My daddy is not perfect. But he has always been there. Many women, and men, grow up without knowing what its like to have the man responsible for their existence constantly present. Fortunately, I do not know that absence. Through all his foibles, victories, setbacks and triumphs, my father was there. I have had the privilege of seeing firsthand what it means for a man to commit to being a parent, a spouse, a son. And that has made all the difference. That has provided me the chance to see and appreciate the humanity of every other man that I have met, to define who I am as a woman in relation. I have never felt the void of identity and affiliation that so many struggle to overcome.

From my father I have learned how to forgive, how to laugh, how to be vulnerable. I have learned what to do. I have learned what not to do. And as I met men and women who were not fortunate enough to have shared their lives with their fathers, I have gained a tremendous respect for my father's dedication and true commitment to his responsibilities.
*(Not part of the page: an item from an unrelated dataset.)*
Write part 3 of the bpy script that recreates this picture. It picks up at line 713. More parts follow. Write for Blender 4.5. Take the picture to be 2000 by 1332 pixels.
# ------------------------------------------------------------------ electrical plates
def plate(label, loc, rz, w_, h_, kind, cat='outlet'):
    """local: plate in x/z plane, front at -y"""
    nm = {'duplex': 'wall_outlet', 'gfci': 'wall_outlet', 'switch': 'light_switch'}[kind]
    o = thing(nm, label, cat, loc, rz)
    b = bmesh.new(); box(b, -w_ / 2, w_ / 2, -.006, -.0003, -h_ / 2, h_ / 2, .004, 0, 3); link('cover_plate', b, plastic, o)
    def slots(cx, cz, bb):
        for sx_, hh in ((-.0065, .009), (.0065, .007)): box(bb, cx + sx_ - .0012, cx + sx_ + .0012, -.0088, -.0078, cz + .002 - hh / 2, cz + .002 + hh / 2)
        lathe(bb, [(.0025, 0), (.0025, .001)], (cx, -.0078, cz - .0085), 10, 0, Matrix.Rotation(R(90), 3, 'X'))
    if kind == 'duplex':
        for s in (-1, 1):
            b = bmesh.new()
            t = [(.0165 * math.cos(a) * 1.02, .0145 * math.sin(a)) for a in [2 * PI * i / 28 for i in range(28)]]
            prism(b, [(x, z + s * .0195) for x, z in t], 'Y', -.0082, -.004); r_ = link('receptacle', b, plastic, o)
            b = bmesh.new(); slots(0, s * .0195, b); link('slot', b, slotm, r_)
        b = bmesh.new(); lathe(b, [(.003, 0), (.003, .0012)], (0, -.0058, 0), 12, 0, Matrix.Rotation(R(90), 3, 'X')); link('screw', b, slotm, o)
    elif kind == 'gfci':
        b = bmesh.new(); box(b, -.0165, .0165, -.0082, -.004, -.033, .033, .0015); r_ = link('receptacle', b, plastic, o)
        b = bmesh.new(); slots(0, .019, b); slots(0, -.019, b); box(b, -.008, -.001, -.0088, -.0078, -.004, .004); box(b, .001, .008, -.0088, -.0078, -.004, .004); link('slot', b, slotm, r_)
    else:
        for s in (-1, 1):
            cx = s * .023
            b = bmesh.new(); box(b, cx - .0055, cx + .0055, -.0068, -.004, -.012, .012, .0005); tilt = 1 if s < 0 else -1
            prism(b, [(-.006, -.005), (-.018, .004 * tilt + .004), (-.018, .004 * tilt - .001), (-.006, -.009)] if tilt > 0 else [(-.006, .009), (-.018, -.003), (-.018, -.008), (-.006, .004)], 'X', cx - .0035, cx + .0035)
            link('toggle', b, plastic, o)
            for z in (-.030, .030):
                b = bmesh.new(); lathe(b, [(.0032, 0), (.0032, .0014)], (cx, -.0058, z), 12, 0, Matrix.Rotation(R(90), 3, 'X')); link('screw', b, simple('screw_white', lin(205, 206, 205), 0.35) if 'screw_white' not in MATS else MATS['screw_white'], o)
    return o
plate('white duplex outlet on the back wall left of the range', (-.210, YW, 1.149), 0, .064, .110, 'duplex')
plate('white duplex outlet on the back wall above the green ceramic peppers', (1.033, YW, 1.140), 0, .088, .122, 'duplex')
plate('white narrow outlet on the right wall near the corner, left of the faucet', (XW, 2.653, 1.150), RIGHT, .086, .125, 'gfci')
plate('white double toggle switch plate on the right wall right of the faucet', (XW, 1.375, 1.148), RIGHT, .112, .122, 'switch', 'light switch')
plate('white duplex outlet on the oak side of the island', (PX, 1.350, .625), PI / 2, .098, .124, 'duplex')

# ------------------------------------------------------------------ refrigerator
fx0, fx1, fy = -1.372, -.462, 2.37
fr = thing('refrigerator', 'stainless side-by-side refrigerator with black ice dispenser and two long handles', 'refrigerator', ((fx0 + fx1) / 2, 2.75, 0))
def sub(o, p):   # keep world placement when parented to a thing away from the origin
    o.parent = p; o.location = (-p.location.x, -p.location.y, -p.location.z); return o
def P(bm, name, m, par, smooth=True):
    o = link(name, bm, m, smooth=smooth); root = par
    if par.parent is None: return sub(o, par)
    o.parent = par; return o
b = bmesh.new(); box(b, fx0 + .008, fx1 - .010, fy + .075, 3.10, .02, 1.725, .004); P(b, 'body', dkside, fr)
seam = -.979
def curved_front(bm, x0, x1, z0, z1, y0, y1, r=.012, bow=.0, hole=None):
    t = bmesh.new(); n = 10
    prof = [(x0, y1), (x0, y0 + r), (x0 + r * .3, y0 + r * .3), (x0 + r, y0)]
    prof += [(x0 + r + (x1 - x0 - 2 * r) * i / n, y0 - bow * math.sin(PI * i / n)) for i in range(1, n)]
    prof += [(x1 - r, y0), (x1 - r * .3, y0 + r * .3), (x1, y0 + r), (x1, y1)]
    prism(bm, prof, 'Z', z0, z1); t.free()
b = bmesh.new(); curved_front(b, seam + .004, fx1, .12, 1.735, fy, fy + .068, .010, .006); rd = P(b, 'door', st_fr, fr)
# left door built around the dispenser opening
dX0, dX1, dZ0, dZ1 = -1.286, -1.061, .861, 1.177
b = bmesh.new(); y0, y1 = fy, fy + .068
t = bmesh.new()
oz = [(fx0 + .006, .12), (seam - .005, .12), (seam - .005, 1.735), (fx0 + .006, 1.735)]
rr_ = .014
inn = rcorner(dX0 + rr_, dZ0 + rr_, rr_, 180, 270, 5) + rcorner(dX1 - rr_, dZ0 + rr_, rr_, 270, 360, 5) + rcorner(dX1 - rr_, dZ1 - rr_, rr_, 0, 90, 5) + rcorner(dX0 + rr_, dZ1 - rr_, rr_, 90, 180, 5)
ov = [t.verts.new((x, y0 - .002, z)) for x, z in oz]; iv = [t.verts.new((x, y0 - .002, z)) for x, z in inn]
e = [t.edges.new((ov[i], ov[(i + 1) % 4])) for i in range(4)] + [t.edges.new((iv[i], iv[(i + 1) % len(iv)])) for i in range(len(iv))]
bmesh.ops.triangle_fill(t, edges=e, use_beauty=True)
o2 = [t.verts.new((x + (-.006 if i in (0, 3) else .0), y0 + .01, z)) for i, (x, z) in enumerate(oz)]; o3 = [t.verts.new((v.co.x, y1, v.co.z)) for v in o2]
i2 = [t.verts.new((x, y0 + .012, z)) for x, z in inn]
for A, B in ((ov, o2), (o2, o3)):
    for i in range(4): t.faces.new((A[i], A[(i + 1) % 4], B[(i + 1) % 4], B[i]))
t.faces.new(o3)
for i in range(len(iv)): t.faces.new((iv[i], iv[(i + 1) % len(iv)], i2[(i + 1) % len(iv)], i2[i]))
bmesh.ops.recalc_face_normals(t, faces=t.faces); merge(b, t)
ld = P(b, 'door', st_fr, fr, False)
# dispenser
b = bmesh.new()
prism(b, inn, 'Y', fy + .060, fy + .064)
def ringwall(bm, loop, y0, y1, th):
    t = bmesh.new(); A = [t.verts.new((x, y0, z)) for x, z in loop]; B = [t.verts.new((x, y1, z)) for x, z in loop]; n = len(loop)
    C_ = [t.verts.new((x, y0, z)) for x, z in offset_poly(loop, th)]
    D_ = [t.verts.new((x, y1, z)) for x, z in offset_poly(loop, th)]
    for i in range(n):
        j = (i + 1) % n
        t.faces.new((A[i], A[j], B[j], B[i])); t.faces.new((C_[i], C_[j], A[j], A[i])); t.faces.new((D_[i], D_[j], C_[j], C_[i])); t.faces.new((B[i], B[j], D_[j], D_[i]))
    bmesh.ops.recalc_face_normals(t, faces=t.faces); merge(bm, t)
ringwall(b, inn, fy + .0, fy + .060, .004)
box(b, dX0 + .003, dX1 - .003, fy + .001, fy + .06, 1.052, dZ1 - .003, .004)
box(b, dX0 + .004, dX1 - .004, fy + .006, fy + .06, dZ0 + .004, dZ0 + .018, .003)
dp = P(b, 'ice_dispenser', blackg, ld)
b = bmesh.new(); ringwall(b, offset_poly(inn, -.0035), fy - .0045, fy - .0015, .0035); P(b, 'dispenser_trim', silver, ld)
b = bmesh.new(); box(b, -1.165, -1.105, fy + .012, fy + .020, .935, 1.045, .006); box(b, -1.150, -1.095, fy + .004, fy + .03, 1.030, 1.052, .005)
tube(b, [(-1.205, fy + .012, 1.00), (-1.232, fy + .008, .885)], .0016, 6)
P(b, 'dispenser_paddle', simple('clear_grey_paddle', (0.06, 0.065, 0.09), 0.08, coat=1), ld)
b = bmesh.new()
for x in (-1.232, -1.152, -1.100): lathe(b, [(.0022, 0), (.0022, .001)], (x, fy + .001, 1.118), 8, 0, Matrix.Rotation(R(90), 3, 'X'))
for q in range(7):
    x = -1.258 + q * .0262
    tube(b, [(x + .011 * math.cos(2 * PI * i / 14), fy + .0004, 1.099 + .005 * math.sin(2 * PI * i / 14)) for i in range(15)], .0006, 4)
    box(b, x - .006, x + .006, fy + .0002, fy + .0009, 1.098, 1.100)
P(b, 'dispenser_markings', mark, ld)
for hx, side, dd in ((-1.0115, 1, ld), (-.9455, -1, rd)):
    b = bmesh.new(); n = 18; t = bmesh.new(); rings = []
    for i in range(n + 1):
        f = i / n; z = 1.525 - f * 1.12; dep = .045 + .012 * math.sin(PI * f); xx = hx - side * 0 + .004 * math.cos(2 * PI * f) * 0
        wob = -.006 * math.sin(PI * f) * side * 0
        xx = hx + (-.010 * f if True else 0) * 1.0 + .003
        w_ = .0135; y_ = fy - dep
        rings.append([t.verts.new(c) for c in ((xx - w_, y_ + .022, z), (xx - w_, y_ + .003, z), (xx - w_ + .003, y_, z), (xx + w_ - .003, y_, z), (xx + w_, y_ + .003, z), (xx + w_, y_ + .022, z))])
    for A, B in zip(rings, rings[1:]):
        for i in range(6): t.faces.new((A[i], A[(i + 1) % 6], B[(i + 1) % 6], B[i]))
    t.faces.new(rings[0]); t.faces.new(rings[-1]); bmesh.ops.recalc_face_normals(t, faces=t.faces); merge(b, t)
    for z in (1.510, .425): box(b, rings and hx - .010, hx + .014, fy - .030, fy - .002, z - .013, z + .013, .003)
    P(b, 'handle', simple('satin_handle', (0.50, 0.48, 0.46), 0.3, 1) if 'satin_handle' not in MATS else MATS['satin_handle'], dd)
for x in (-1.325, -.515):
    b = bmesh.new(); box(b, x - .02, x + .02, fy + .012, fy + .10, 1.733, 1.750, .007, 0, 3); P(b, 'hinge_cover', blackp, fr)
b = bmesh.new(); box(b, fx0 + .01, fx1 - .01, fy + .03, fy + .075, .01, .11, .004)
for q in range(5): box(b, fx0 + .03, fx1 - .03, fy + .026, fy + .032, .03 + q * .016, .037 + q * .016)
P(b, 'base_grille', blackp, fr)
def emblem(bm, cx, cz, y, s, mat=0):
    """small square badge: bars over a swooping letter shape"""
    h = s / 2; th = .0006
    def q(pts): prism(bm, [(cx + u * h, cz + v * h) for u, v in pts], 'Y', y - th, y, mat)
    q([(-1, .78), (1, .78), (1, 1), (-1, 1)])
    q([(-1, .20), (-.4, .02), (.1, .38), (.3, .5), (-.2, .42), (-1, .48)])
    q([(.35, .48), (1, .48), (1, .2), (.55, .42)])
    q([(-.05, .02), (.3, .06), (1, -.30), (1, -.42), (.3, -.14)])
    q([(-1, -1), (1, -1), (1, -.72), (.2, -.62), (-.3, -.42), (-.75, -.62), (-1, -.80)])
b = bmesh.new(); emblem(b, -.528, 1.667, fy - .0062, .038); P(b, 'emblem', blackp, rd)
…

I feel very blessed and very loved. Thank you, Daddy.

Besides my father, I was also fortunate enough to have the love of another man. My PawPaw! He was a Grandfather, in every sense of the word. He also gave me unconditional love and unwavering support. There was never a moment when he was alive that I felt uncertain. No matter what I went to my grandfather for, he had it. Without saying much, my grandfather never failed to let me know how very special I must be. That nothing was too good or far from reach for me. That anything I wanted was mine. Some people call that spoiling, those people are wrong--and possibly jealous. I know better. Grandfathers are for raising the bar and creating limitless possibility. With my grandmother, my grandfather gave me security and that allowed me to dream and wish beyond the limits of my experience, to be daring, to be generous, to be kind, and to have the highest expectations of myself.

So today is Fathers' Day... I am very grateful for my father and my grandfathers, but I am lucky for my Daddy and my Paw Paw!